On Thu, Feb 15, 2018 at 1:56 PM, Dan Williams dan.j.williams@intel.com wrote:
So I don't mind removing it, but I don't think it is garbage. It's there purely as a notification to the odd kernel developer that wants to pass "insane" index values,
But the thing is, the "index" value isn't even kernel-supplied.
Here's a test: run a 32-bit kernel, and then do an ioctl() or something with a negative fd.
What I think will happen is:
- the negative fd will be seen as a big 'unsigned int' here:
fcheck_files(struct files_struct *files, unsigned int fd)
which then does
fd = array_index_nospec(fd, fdt->max_fds);
and that existing *STUPID* and *WRONG* WARN_ON() will trigger.

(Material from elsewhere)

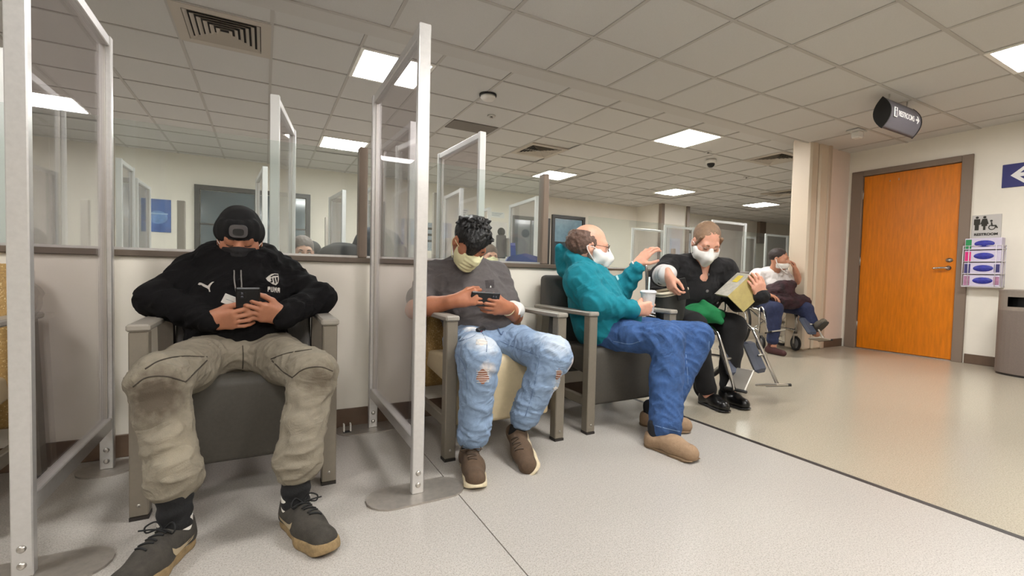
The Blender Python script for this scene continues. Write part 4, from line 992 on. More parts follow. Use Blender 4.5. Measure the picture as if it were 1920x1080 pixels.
# ---------------------------------------------------------------- 1: man in black hoodie
def man_black():
    off = V(-0.07, 1.92, 0)
    r = thing('person', 'seated man in black hoodie, beanie and black mask looking at a phone', 'person', tuple(off))
    f = head_frame((-0.091, 2.245, 0.958), 0, 20)
    M_sk = skin('tan', (172, 116, 88)); M_hood = mat('black_fleece', (17, 16, 17), 0.95, var=0.3, vscale=300, bump=0.5, bscale=500, spec=0.2, crease=(9, 0.6, (0, 70, 0)))
    M_kh = mat('dusty_khaki_twill', (126, 118, 103), 0.9, var=0.10, vscale=45, bump=0.35, bscale=420, crease=(11, 0.55, (0, 75, 20)),
               spots=[((-0.275+0.07, 1.64-1.92, 0.46), (0.075, 0.08, 0.085), (66, 55, 42), 0.85), ((0.165+0.07, 1.66-1.92, 0.47), (0.065, 0.07, 0.06), (76, 65, 50), 0.7), ((-0.03, 2.05-1.92, 0.42), (0.10, 0.12, 0.06), (92, 78, 63), 0.45), ((-0.15, 1.60-1.92, 0.30), (0.05, 0.08, 0.09), (150, 140, 121), 0.5)])
    neck = V(-0.092, 2.32, 0.85); shR, shL = V(-0.250, 2.33, 0.795), V(0.070, 2.33, 0.80); elR, elL = V(-0.360, 2.17, 0.706), V(0.214, 2.17, 0.706); wrR, wrL = V(-0.178, 1.985, 0.640), V(0.066, 1.985, 0.652)
    hipR, hipL = V(-0.175, 2.10, 0.495), V(0.005, 2.10, 0.495); knR, knL = V(-0.280, 1.715, 0.488), V(0.152, 1.715, 0.475); anR, anL = V(-0.226, 1.610, 0.10), V(0.094, 1.605, 0.10)
    b = SDF(); add_head(b, f); b.cone(f.p(0, -0.02, -0.05), neck, 0.056, 0.06, 0.03)
    inner(b, [(neck, (-0.09, 2.15, 0.55)), (neck, shR), (neck, shL), (shR, elR), (shL, elL), (hipR, hipL), ((-0.09, 2.15, 0.55), hipR), (hipR, knR), (hipL, knL), (knR, anR), (knL, anL)], 0.035)
    b.cone(elR, wrR, 0.035, 0.027, 0.02); b.cone(elL, wrL, 0.035, 0.027, 0.02)
    add_hand(b, wrR, (0.90, -0.30, 0.06), (0.25, 0.85, 0.35), (0, 0.1, 1), ((24, 34, 18), (22, 32, 18), (20, 30, 18), (16, 28, 18)), thumb=((0.45, 0.8, 0.25), (0.15, 0.95, 0.15), (0.0, 1.0, 0.05)))
    add_hand(b, wrL, (-0.86, -0.38, 0.22), (-0.25, 0.85, 0.35), (0, 0.1, 1), ((20, 30, 18), (22, 30, 18), (24, 32, 18), (26, 34, 20)), thumb=((0.55, 0.75, 0.3), (0.25, 0.95, 0.2), (0.1, 1.0, 0.1)))
    Part(b, 0.0038, 'body', M_sk, r, off); face_bits(f, r, off)
    # hoodie
    s = SDF(); fl = ((0, 1, 0.25), 0.74)
    s.cone((-0.088, 2.12, 0.565), (-0.09, 2.22, 0.69), 0.165, 0.180, 0.05, flat=fl); s.cone((-0.09, 2.22, 0.69), (-0.092, 2.30, 0.79), 0.180, 0.150, 0.05, flat=fl)
    s.cone(shR, shL, 0.078, 0.078, 0.06)
    for sh in (shR, shL): s.cone(neck+V(0, 0.01, 0.0), sh, 0.07, 0.075, 0.05)
    s.cone(shR, elR, 0.078, 0.062, 0.04, fold=(3.2, 0.003, 1.6, 0.4)); s.cone(elR, wrR, 0.063, 0.043, 0.03, fold=(3.6, 0.0035, 1.6, 1.9))
    s.cone(shL, elL, 0.078, 0.062, 0.04, fold=(3.2, 0.003, 1.6, 2.2)); s.cone(elL, wrL, 0.063, 0.043, 0.03, fold=(3.6, 0.0035, 1.6, 0.3))
    for a in range(12):                                                      # hood rolled around the neck
        p = [V(-0.092+0.112*math.cos(2*PI*q/12), 2.285+0.098*math.sin(2*PI*q/12), 0.880+0.022*math.sin(2*PI*q/12)) for q in (a, a+1)]
        s.cone(p[0], p[1], 0.045, 0.045, 0.022)
    s.cone((-0.225, 2.055, 0.555), (0.055, 2.055, 0.560), 0.030, 0.030, 0.03); s.cone((-0.20, 2.06, 0.60), (0.03, 2.06, 0.605), 0.040, 0.040, 0.04)   # bunched hem
    s.wrinkle(0.14, 0.005, 3, run=(1, 0, 0.5)); s.wrinkle(0.06, 0.006, 4, ridge=True, run=(1, -0.3, 0.6))
    hood = Part(s, 0.0062, 'hoodie', M_hood, r, off)
    # trousers
    s = SDF(); s.ell((-0.086, 2.13, 0.500), (0.185, 0.155, 0.105), 0.05)
    for hip, kn, an, ph in ((hipR, knR, V(-0.228, 1.606, 0.225), 0.3), (hipL, knL, V(0.097, 1.604, 0.215), 2.0)):
        s.cone(hip, kn, 0.095, 0.074, 0.05, fold=(2.5, 0.002, 1.0, ph)); s.cone(kn, an, 0.076, 0.061, 0.025, fold=(3.5, 0.0022, 2.2, ph+1)); s.cone(an+V(0, 0, 0.03), an+V(0, 0, 0.0), 0.066, 0.066, 0.012, fold=(1.2, 0.003, 2.4, ph)); s.cone(an, an-V(0, 0, 0.018), 0.064, 0.058, 0.01)
    s.wrinkle(0.15, 0.005, 8); s.wrinkle(0.06, 0.0055, 9, ridge=True, run=(1, 0.2, 0.4))
    tr = Part(s, 0.006, 'trousers', M_kh, r, off); M_st = mat('khaki_seam', (58, 51, 42), 0.9)
    for pts in ([(272, 692), (300, 676), (340, 668), (388, 669)], [(250, 725), (275, 708), (312, 706), (348, 716)], [(348, 716), (362, 702), (388, 676)], [(508, 673), (540, 662), (585, 655)], [(510, 676), (530, 696), (548, 708)], [(548, 708), (570, 692), (600, 688), (624, 696)], [(455, 648), (456, 668), (455, 695)]):
        seam('seam', pts, tr, M_st, tr.obj, 0.0024, 0.0)
    # beanie with a lamp on the front
    s = SDF(); s.ell(f.p(0, -0.012, 0.043), (0.083, 0.104, 0.093), 0.02, f.M)
    for a in range(14):
        p = [f.p(0.076*math.sin(2*PI*q/14), -0.010+0.096*math.cos(2*PI*q/14), 0.024+0.034*math.cos(2*PI*q/14)) for q in (a, a+1)]; s.cone(p[0], p[1], 0.015, 0.015, 0.02, flat=(f.M[2], 2.4))
    s.clip(lambda P: -(f.loc(P)[:, 2]-(-0.018+0.34*f.loc(P)[:, 1])))
    s.wrinkle(0.05, 0.0025, 13)
    bn = Part(s, 0.005, 'beanie', mat('black_knit', (17, 17, 18), 0.95, bump=0.6, bscale=220, stretch=(4, 4, 1)), r, off)
    ringo = [(x*0.032, z*0.025) for x, z in [(math.copysign(abs(math.cos(t))**0.6, math.cos(t)), math.copysign(abs(math.sin(t))**0.6, math.sin(t))) for t in np.linspace(0, 2*PI, 24, endpoint=False)]]
    fo = f.p(0, 0.094, 0.062); cx, cz = f.M[0], unit(f.M[2]-0.15*f.M[1])
    lamp = MB().prism(ringo, fo+f.M[1]*0.006, cx, cz, -0.02).build('headlamp', mat('grey_silicone', (78, 74, 74), 0.6), r, off=off)
    w_ = unit(np.cross(cx, cz)); sgn = 1 if w_@f.M[1] > 0 else -1
    MB().prism([(x*0.6, z*0.55) for x, z in ringo], fo+f.M[1]*0.026, cx, cz, -0.0015).build('lamp_lens', mat('dark_lens', (10, 10, 12), 0.15), lamp, off=off)
    mk = surgical_mask(f, 0.004, mat('black_mask_cloth', (24, 22, 23), 0.85, bump=0.3, bscale=300), r, off, top=-0.012); ear_loops(f, M_white, r, off, zt=-0.022)
    for dx in (-0.018, 0.014):
        seam('drawstring', [(446+dx*400, 507), (447+dx*400, 530), (449+dx*330, 548)], hood, mat('grey_cord', (128, 124, 120), 0.8), hood.obj, 0.0028, 0.002)
    # chest marks: leaping cat, crest, lettering
    Mlg = mat('grey_print', (186, 180, 172), 0.7)
    decal('chest_print', [[(371.5, 533.5), (374, 530), (378, 530.5), (386, 534.5), (390, 536), (394, 531.5), (398, 528.5), (402, 528.5), (398.5, 531), (395.5, 535), (393.5, 539.5), (394, 544), (395, 547), (392.5, 547.5), (391.5, 543), (388.5, 540.5), (382, 537.5), (378, 534.5), (374.5, 534.8)]], hood, Mlg, hood.obj, step=3)
    decal('crest', [[(498, 522), (503, 517.5), (509, 514), (515, 513), (521, 513.5), (522.5, 524), (521, 531), (517, 535), (511, 533), (506, 529.5), (501, 526.5)]], hood, Mlg, hood.obj, step=3)
    decal('crest_inlay', [[(507, 524), (510, 522), (511, 529.5), (508.5, 528)], [(512.5, 522), (515, 521.5), (516, 531.5), (513.5, 531.5)], [(517, 521), (520.5, 520.5), (520, 528.5), (518, 531)], [(506, 519.5), (514, 515), (520, 515.5), (520.3, 518), (512, 518.5), (508, 521)]], hood, M_hood, hood.obj, lift=0.003, step=3)
    # lettering under the crest
    L4 = {'P': [[(0, 0), (0, 10), (1.6, 10), (1.6, 6.4), (4, 6.4), (5, 5.4), (5, 1), (4, 0)]], 'U': [[(0, 0), (0, 9), (1, 10), (4, 10), (5, 9), (5, 0), (3.4, 0), (3.4, 8.4), (1.6, 8.4), (1.6, 0)]],
          'M': [[(0, 10), (0, 0), (1.6, 0), (2.5, 3.5), (3.4, 0), (5, 0), (5, 10), (3.6, 10), (3.6, 4.5), (2.5, 7.5), (1.4, 4.5), (1.4, 10)]], 'A': [[(0, 10), (0, 1), (1, 0), (4, 0), (5, 1), (5, 10), (3.4, 10), (3.4, 7), (1.6, 7), (1.6, 10)]]}
    polys = []
    for k, ch in enumerate('PUMA'):
        for pl in L4[ch]: polys.append([(501.5+k*6.0+x*0.98, 537.5+k*0.7+y*0.95) for x, y in pl])
    decal('chest_lettering', polys, hood, Mlg, hood.obj, step=3)
    # socks and shoes
    M_sock = mat('black_rib_sock', (22, 22, 23), 0.95, bump=0.4, bscale=200)
    for an, heel, toe, mir, lab in ((anR, V(-0.195, 1.655, 0), V(-0.335, 1.40, 0), -1, None), (anL, V(0.068, 1.655, 0), V(0.185, 1.385, 0), 1, None)):
        d = unit(toe-heel); a0 = heel+d*0.062; s = SDF(); s.cone(a0+V(0, 0, 0.075), V(*(an[:2]*0.2+a0[:2]*0.8), 0.200), 0.041, 0.046, 0.02, fold=(3, 0.002, 1, 0)); sk = Part(s, 0.004, 'sock', M_sock, r, off)
        s = SDF(); s.cone(a0+V(0, 0, 0.05), a0+V(0, 0.004, 0.105), 0.043, 0.0425, 0.01); s.clip(lambda P: P[:, 2]-0.112); Part(s, 0.004, 'sock_liner', mat('white_sock', (215, 210, 202), 0.9), sk.obj, off)
        sh = Shoe('sneaker', heel, toe, mat('dusty_black_suede', (58, 54, 48), 0.9, var=0.28, vscale=45, bump=0.3, bscale=200), mat('muddy_midsole', (138, 116, 82), 0.85, var=0.3, vscale=50, bump=0.5, bscale=90), r, off, L=0.292, W=1.08, mir=mir)
        sh.laces(mat('black_lace', (18, 18, 18), 0.8)); sh.swoosh(mat('tan_mark', (170, 154, 126), 0.8), 1); sh.swoosh(MATS['tan_mark'], -1)
    # hospital wristband on the right wrist
    wf = frame_from(wrR-elR); MB().tube([wrR+0.036*(math.cos(a)*wf[0]+math.sin(a)*wf[1]) for a in np.linspace(0, 2*PI, 16, endpoint=False)], 0.0015, 5, closed=True).build('wristband', M_white, r, off=off)
    phone_slab('phone', 'black smartphone held by the man in the beanie', (-0.052, 1.947, 0.700), (0, -0.5, 0.86), (0, -0.86, -0.5), 0.078, 0.150)
    t = thing('paper_slip', 'small white paper slip beside the phone of the man in black', 'paper', (-0.110, 1.962, 0.715)); MB().box((-0.024, -0.0008, -0.020), (0.024, 0.0008, 0.020), R=rot(25, 25, 0), c=(0, 0, 0)).build('sheet', M_paper, t); MB().box((-0.014, -0.0014, -0.005), (0.014, 0.0014, -0.003), R=rot(25, 25, 0), c=(0, 0, 0)).build('print_line', M_pgrey, t)
man_black()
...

Sure, you can't trigger it on 64-bit kernels because there the "unsigned int" will be small compared to LONG_MAX, but..
It is simply is *wrong* to check the "index". It really fundamentally is complete garbage.
Because the whole - and ONLY - *point* of this is that you have an untrusted index. So checking it and giving a warning when it's out of range is pure garbage.
Really. That warning must go away. Stop arguing for it, it's stupid and wrong.
Checking _size_ is one thing, but honestly, that's questionable too.